Não. Os piores monstros não estão nas cadeias. Estão à solta, na mentalidade tacanha e vingativa de parcela de nosso povo que, incentivada por "Bolsonaros", comemora as chacinas nos presídios, sedenta de sangue. Ou ainda naqueles que, nas redes sociais, fazem chacota ou desejam a morte da ex-primeira dama, Dona Marisa Letícia, vítima de um AVC. Eis o abismo interior de que nos fala Nietzshe, o qual em tempos de crise política, econômica e ética, encontra campo fértil para se revelar. Mais do que nunca, precisamos nos acautelar e defender uma sociedade mais humanizante. Do contrário, viveremos em um mundo de cegos (cegos pelo ódio), como afirmou Martin Luther King.
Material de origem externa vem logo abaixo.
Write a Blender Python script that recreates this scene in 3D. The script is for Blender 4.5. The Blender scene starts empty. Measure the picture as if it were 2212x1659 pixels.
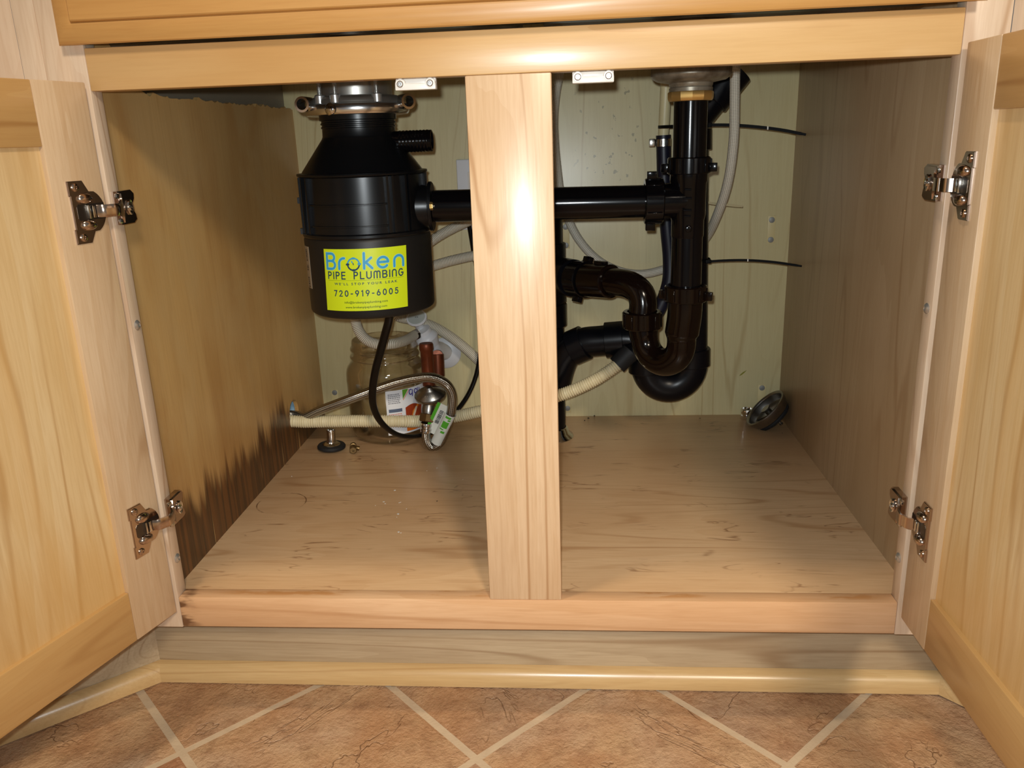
import bpy, bmesh, math, random
from mathutils import Vector, Matrix, noise
R = math.radians
rnd = random.Random(7)
SC = bpy.context.scene
COL = SC.collection

# ------------------------------------------------------------------ camera, world, lights, exposure
CF, CX, CY, CZ, YAW, PIT, ROL = 1763.27, .05541, -.75936, .62008, -.08108, -.29159, -.03623
_fw = Vector((math.sin(YAW) * math.cos(PIT), math.cos(YAW) * math.cos(PIT), math.sin(PIT)))
_r0 = Vector((math.cos(YAW), -math.sin(YAW), 0)); _u0 = _r0.cross(_fw)
_rt = _r0 * math.cos(ROL) + _u0 * math.sin(ROL); _up = -_r0 * math.sin(ROL) + _u0 * math.cos(ROL)
cam_d = bpy.data.cameras.new('camera'); cam = bpy.data.objects.new('camera', cam_d); COL.objects.link(cam)
cam.matrix_world = Matrix(((_rt.x, _up.x, -_fw.x, CX), (_rt.y, _up.y, -_fw.y, CY), (_rt.z, _up.z, -_fw.z, CZ), (0, 0, 0, 1)))
cam_d.sensor_width = 36; cam_d.lens = 36 * CF / 2212; cam_d.clip_start = .01
SC.camera = cam
SC.view_settings.view_transform = 'Standard'; SC.view_settings.look = 'None'
SC.view_settings.gamma = 1; SC.view_settings.use_curve_mapping = False
SC.view_settings.exposure = 0.0

w = bpy.data.worlds.new('room_ambience'); SC.world = w; w.use_nodes = True
w.node_tree.nodes['Background'].inputs[0].default_value = (1.0, .93, .84, 1)
w.node_tree.nodes['Background'].inputs[1].default_value = .15

def lamp(kind, name, loc, power, color, size=None, target=None):
    d = bpy.data.lights.new(name, kind); o = bpy.data.objects.new(name, d); COL.objects.link(o)
    o.location = loc; d.energy = power; d.color = color
    if kind == 'AREA': d.shape = 'DISK'; d.size = size
    if kind in ('POINT', 'SPOT'): d.shadow_soft_size = size
    if target: o.rotation_euler = (Vector(target) - Vector(loc)).to_track_quat('-Z', 'Y').to_euler()
    return o
fl = lamp('SPOT', 'phone_flash', (.046, -.766, .638), 20.5, (.93, 1.0, 1.03), .006, (.10, .40, .30))
fl.data.spot_size = R(118); fl.data.spot_blend = 1.0     # the lens of the flash throws most of its light forward
lamp('AREA', 'ceiling_lamp_far', (1.0, -3.0, 2.45), 62, (1.0, .86, .68), .5, (0, 0, .4))
lamp('AREA', 'ceiling_lamp_near', (-.40, -.30, 2.42), 12, (1.0, .80, .56), .16, (-.2, 0, .2))

# camera-solve helper: the point on the plane y=Y that the photograph shows at pixel (px, py)
def P(px, py, Y):
    v = _rt * ((px - 1106) / CF) + _up * ((829.5 - py) / CF) + _fw
    t = (Y - CY) / v.y
    return Vector((CX, CY, CZ)) + v * t
def PZ(px, py, Z):
    v = _rt * ((px - 1106) / CF) + _up * ((829.5 - py) / CF) + _fw
    return Vector((CX, CY, CZ)) + v * ((Z - CZ) / v.z)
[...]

Há que se recuperar a visão, resgatar valores e buscar caminhos. Retomar o desenvolvimento é primordial, como constatado inclusive em Davos, templo maior do neoliberalismo. Na contramão, o Brasil promove o desmonte de políticas públicas e congela os investimentos por 20 anos. A crise, seja ela prisional, econômica ou social, é fundamentalmente política, e a saída também. Para não nos tornarmos monstros, precisamos retomar as lutas por "nenhum direito a menos", pelo resgate da dignidade das pessoas, pelas causas dos pobres, índios, negros, imigrantes, mulheres e LGBTs. Devemos ter a coragem de nadar contra a maré, por uma assembleia constituinte popular e democrática, capaz de construir um novo modelo político. Acautelar, nesse caso, é sinônimo de participação social.

Teremos que, talvez, vencer a nós mesmos, como conclui Nietzsche no provocativo epílogo-poema "Do alto dos montes":

(...) Tornei-me, talvez, outro?
Estranho a mim mesmo? De mim mesmo, fugido?
Lutador que muitas vezes venceu a si mesmo?
Que muitas vezes lutou contra a própria força,
ferido, paralisado pelas vitórias contra si mesmo?
(....)
Durval Ângelo é deputado estadual pelo PT de Minas Gerais e líder do governo na Assembleia Legislativa de Minas Gerais.